Monday, November 11, 2013

Watering the Bathroom Plant

I got a text today that made me lol, and then think about my struggle with scrupulosity. I’m staying in an empty in-law suite and the ladies next door asked me to take care of the plants here. I’ve been watering them faithfully and praying that they don’t die.

(I have a history with plants…including once when I left my whole air-purifying collection to drain on the porch after I watered them… in mid- winter. Their poor green leaves blackened, and the ice around their pot bases only solidified the definiteness of their deadened state...in short, they froze to death in half an hour.)

Anyway, I was worried about one plant in the bathroom of this suite.

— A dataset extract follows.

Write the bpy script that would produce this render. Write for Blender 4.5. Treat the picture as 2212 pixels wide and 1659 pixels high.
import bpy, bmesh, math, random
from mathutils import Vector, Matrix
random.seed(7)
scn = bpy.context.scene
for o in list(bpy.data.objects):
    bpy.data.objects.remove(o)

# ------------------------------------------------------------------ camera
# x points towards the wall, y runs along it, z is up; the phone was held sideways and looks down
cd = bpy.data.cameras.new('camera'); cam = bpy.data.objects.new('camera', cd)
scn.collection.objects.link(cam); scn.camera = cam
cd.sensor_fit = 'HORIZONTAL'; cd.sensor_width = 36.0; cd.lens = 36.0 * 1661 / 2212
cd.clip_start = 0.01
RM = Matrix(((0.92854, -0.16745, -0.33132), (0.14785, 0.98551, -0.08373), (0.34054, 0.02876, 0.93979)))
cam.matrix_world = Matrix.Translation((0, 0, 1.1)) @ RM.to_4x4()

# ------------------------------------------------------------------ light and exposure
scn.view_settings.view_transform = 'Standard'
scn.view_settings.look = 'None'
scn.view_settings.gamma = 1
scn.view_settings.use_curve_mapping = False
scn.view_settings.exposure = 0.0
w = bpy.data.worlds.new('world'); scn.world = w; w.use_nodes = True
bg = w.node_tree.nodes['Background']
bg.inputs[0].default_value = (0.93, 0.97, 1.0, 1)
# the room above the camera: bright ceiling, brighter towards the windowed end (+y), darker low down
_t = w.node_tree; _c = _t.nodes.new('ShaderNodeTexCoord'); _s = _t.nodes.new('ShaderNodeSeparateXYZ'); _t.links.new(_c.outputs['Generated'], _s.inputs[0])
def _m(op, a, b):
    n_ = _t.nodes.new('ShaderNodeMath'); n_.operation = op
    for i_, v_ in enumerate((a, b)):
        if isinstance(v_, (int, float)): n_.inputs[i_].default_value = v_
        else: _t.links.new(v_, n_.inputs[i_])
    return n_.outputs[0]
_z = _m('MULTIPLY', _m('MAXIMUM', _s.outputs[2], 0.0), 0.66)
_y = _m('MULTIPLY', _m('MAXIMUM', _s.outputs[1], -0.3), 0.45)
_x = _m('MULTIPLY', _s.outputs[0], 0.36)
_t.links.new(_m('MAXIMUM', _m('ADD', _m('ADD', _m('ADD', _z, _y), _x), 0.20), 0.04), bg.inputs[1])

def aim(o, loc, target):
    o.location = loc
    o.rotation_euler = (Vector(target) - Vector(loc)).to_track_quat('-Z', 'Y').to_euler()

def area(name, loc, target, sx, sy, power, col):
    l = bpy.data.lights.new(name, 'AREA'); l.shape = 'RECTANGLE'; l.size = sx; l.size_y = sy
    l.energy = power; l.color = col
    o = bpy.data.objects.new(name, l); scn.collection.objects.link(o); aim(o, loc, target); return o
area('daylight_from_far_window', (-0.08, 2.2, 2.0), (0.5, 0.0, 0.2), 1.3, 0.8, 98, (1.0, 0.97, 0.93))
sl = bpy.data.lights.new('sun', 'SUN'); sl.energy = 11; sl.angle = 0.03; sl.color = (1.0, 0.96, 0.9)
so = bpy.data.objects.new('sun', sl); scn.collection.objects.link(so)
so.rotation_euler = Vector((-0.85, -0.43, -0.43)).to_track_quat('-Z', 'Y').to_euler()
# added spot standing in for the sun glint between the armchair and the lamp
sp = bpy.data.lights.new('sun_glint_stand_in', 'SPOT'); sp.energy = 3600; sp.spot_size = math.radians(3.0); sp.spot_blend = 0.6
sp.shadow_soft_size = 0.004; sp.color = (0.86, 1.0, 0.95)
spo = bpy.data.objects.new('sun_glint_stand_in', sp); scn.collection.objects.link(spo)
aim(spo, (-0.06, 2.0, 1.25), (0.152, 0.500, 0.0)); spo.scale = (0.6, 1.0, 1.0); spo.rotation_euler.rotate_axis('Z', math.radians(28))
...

It seemed the leaves were curling up and I wondered if the shower steam had gotten to it (you’d think others’ showers before my time here might have equally affected it, but I thought for sure that its seeming sickness was my fault).

So I texted the ladies, “I just don’t know how to properly love that plant.”

I had worried that I was doing something wrong, my mind afloat with so many other stresses like the real question of how to love others and myself in this life, that I might actually have had a delusion regarding the plant…

My worries were relieved by text this morning: “The plant looks fine, terrific in fact. Never looked better.” 

“Wow," I thought…"and here I was thinking I was killing that plant. Maybe I have a green thumb after all…”

My neighbor made a few other comments about apartment appliances and then wrote, “P.S. The plant is artificial. Happy Monday.”

Ha!

What else am I watering that’s artificial? The thought that everything has to be perfect (according to my flawed standards) in order for me to enjoy life? Instead, let me wonder something new...like how did that plastic plant soak up all that water?